— Begin —

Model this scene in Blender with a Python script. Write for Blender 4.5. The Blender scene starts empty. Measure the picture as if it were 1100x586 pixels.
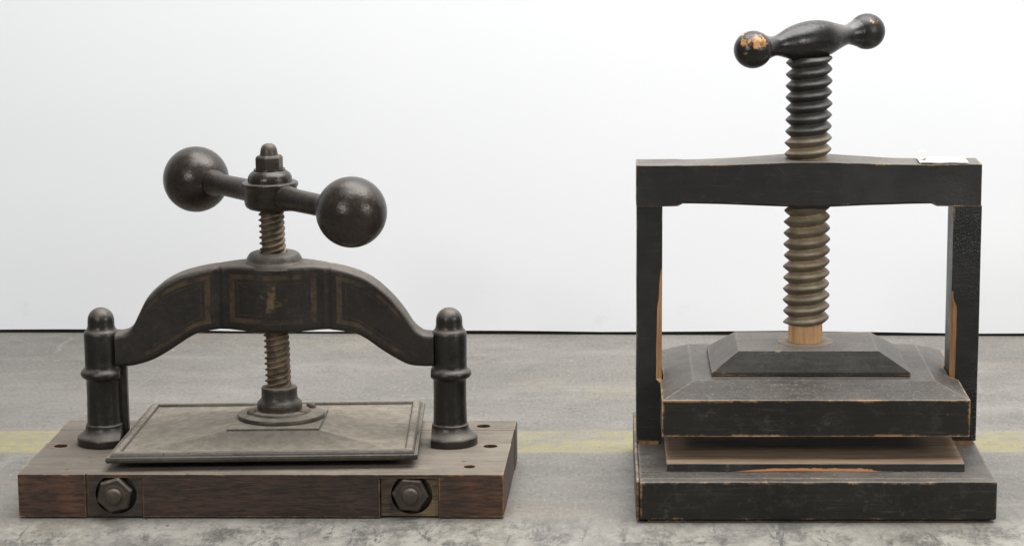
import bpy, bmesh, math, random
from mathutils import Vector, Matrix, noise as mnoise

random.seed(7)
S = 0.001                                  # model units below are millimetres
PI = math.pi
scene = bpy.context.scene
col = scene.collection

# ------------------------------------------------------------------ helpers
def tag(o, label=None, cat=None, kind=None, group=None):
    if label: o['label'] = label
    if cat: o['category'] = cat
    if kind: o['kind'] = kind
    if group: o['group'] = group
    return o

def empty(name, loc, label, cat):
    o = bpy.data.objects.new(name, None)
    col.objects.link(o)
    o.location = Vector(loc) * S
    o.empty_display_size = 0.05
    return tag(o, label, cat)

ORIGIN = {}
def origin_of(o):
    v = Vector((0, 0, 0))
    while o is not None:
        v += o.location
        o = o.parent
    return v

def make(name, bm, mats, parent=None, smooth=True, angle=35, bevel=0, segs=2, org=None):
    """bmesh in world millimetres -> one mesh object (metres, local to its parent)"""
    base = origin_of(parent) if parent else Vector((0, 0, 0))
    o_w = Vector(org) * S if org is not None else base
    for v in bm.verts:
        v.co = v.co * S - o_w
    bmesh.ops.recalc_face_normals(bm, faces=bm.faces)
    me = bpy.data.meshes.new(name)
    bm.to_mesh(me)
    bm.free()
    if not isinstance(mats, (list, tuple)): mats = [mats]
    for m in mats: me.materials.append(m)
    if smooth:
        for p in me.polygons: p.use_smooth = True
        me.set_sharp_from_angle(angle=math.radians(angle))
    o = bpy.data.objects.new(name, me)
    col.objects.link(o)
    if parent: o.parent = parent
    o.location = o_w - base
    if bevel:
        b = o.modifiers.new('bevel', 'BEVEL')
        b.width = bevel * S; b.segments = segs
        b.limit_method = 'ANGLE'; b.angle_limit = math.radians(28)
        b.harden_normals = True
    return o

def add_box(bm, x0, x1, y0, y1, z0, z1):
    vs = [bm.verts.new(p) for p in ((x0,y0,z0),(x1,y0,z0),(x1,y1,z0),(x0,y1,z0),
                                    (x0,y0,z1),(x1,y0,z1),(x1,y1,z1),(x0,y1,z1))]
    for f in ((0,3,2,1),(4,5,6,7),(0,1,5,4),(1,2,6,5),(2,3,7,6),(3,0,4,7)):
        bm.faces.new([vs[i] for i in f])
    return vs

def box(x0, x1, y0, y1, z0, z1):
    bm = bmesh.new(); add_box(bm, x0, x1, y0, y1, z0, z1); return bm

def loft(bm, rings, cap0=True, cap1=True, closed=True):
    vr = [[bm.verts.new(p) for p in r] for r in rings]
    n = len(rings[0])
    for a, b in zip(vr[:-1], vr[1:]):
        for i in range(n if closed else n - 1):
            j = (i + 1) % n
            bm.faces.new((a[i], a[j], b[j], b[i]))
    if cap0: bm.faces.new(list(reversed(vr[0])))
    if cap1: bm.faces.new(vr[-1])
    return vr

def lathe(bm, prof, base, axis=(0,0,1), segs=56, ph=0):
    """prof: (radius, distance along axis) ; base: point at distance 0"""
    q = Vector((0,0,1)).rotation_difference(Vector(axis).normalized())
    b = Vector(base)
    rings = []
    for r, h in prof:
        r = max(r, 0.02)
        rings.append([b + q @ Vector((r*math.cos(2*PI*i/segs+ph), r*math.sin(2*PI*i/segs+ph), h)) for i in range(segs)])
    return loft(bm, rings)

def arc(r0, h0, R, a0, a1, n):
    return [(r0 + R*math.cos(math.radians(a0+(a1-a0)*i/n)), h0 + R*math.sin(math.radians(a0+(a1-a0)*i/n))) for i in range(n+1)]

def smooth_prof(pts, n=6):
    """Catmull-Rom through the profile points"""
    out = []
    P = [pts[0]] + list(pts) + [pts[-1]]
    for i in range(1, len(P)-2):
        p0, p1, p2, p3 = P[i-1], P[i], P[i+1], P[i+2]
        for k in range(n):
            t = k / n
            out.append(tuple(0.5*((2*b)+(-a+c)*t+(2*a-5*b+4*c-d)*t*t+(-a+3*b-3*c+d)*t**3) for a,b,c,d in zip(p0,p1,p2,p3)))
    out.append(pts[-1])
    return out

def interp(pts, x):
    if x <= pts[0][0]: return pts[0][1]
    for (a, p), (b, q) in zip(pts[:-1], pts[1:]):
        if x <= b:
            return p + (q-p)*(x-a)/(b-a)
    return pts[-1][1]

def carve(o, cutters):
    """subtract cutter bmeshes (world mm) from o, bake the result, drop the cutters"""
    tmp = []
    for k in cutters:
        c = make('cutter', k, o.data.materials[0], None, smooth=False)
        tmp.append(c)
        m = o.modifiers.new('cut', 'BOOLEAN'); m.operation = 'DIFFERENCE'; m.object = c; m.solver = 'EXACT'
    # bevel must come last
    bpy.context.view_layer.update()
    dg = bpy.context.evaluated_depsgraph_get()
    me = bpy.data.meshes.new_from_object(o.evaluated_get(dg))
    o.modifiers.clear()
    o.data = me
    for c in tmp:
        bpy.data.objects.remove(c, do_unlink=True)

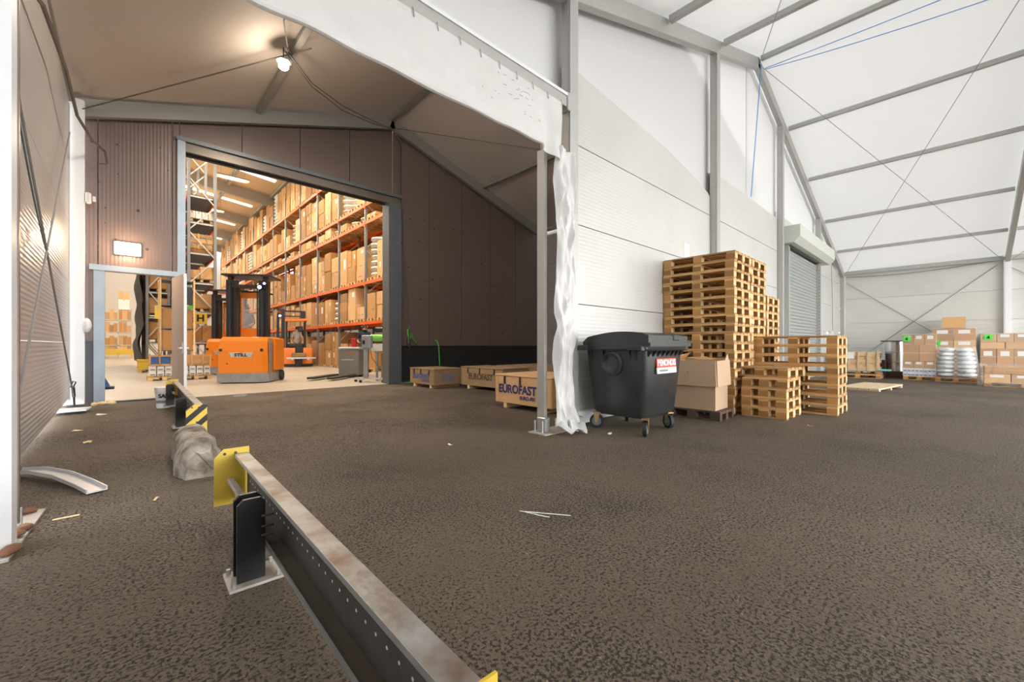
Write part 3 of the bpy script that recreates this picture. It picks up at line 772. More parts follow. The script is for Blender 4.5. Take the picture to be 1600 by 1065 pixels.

— End —

- **INSTRUCTION**
Each entry above is to be written out again unchanged, apart from the pictures, which are left out.

- **RESPONSE TO THIS EXERCISE**
Model this scene in Blender with a Python script. Write for Blender 4.5. The Blender scene starts empty. Measure the picture as if it were 1100x586 pixels.
import bpy, bmesh, math, random
from mathutils import Vector, Matrix, noise as mnoise

random.seed(7)
S = 0.001                                  # model units below are millimetres
PI = math.pi
scene = bpy.context.scene
col = scene.collection

# ------------------------------------------------------------------ helpers
def tag(o, label=None, cat=None, kind=None, group=None):
    if label: o['label'] = label
    if cat: o['category'] = cat
    if kind: o['kind'] = kind
    if group: o['group'] = group
    return o

def empty(name, loc, label, cat):
    o = bpy.data.objects.new(name, None)
    col.objects.link(o)
    o.location = Vector(loc) * S
    o.empty_display_size = 0.05
    return tag(o, label, cat)

ORIGIN = {}
def origin_of(o):
    v = Vector((0, 0, 0))
    while o is not None:
        v += o.location
        o = o.parent
    return v

def make(name, bm, mats, parent=None, smooth=True, angle=35, bevel=0, segs=2, org=None):
    """bmesh in world millimetres -> one mesh object (metres, local to its parent)"""
    base = origin_of(parent) if parent else Vector((0, 0, 0))
    o_w = Vector(org) * S if org is not None else base
    for v in bm.verts:
        v.co = v.co * S - o_w
    bmesh.ops.recalc_face_normals(bm, faces=bm.faces)
    me = bpy.data.meshes.new(name)
    bm.to_mesh(me)
    bm.free()
    if not isinstance(mats, (list, tuple)): mats = [mats]
    for m in mats: me.materials.append(m)
    if smooth:
        for p in me.polygons: p.use_smooth = True
        me.set_sharp_from_angle(angle=math.radians(angle))
    o = bpy.data.objects.new(name, me)
    col.objects.link(o)
    if parent: o.parent = parent
    o.location = o_w - base
    if bevel:
        b = o.modifiers.new('bevel', 'BEVEL')
        b.width = bevel * S; b.segments = segs
        b.limit_method = 'ANGLE'; b.angle_limit = math.radians(28)
        b.harden_normals = True
    return o

def add_box(bm, x0, x1, y0, y1, z0, z1):
    vs = [bm.verts.new(p) for p in ((x0,y0,z0),(x1,y0,z0),(x1,y1,z0),(x0,y1,z0),
                                    (x0,y0,z1),(x1,y0,z1),(x1,y1,z1),(x0,y1,z1))]
    for f in ((0,3,2,1),(4,5,6,7),(0,1,5,4),(1,2,6,5),(2,3,7,6),(3,0,4,7)):
        bm.faces.new([vs[i] for i in f])
    return vs

def box(x0, x1, y0, y1, z0, z1):
    bm = bmesh.new(); add_box(bm, x0, x1, y0, y1, z0, z1); return bm

def loft(bm, rings, cap0=True, cap1=True, closed=True):
    vr = [[bm.verts.new(p) for p in r] for r in rings]
    n = len(rings[0])
    for a, b in zip(vr[:-1], vr[1:]):
        for i in range(n if closed else n - 1):
            j = (i + 1) % n
            bm.faces.new((a[i], a[j], b[j], b[i]))
    if cap0: bm.faces.new(list(reversed(vr[0])))
    if cap1: bm.faces.new(vr[-1])
    return vr

def lathe(bm, prof, base, axis=(0,0,1), segs=56, ph=0):
    """prof: (radius, distance along axis) ; base: point at distance 0"""
    q = Vector((0,0,1)).rotation_difference(Vector(axis).normalized())
    b = Vector(base)
    rings = []
    for r, h in prof:
        r = max(r, 0.02)
        rings.append([b + q @ Vector((r*math.cos(2*PI*i/segs+ph), r*math.sin(2*PI*i/segs+ph), h)) for i in range(segs)])
    return loft(bm, rings)

def arc(r0, h0, R, a0, a1, n):
    return [(r0 + R*math.cos(math.radians(a0+(a1-a0)*i/n)), h0 + R*math.sin(math.radians(a0+(a1-a0)*i/n))) for i in range(n+1)]

def smooth_prof(pts, n=6):
    """Catmull-Rom through the profile points"""
    out = []
    P = [pts[0]] + list(pts) + [pts[-1]]
    for i in range(1, len(P)-2):
        p0, p1, p2, p3 = P[i-1], P[i], P[i+1], P[i+2]
        for k in range(n):
            t = k / n
            out.append(tuple(0.5*((2*b)+(-a+c)*t+(2*a-5*b+4*c-d)*t*t+(-a+3*b-3*c+d)*t**3) for a,b,c,d in zip(p0,p1,p2,p3)))
    out.append(pts[-1])
    return out

def interp(pts, x):
    if x <= pts[0][0]: return pts[0][1]
    for (a, p), (b, q) in zip(pts[:-1], pts[1:]):
        if x <= b:
            return p + (q-p)*(x-a)/(b-a)
    return pts[-1][1]

def carve(o, cutters):
    """subtract cutter bmeshes (world mm) from o, bake the result, drop the cutters"""
    tmp = []
    for k in cutters:
        c = make('cutter', k, o.data.materials[0], None, smooth=False)
        tmp.append(c)
        m = o.modifiers.new('cut', 'BOOLEAN'); m.operation = 'DIFFERENCE'; m.object = c; m.solver = 'EXACT'
    # bevel must come last
    bpy.context.view_layer.update()
    dg = bpy.context.evaluated_depsgraph_get()
    me = bpy.data.meshes.new_from_object(o.evaluated_get(dg))
    o.modifiers.clear()
    o.data = me
    for c in tmp:
        bpy.data.objects.remove(c, do_unlink=True)

Write part 3 of the bpy script that recreates this picture. It picks up at line 772. More parts follow. The script is for Blender 4.5. Take the picture to be 1600 by 1065 pixels.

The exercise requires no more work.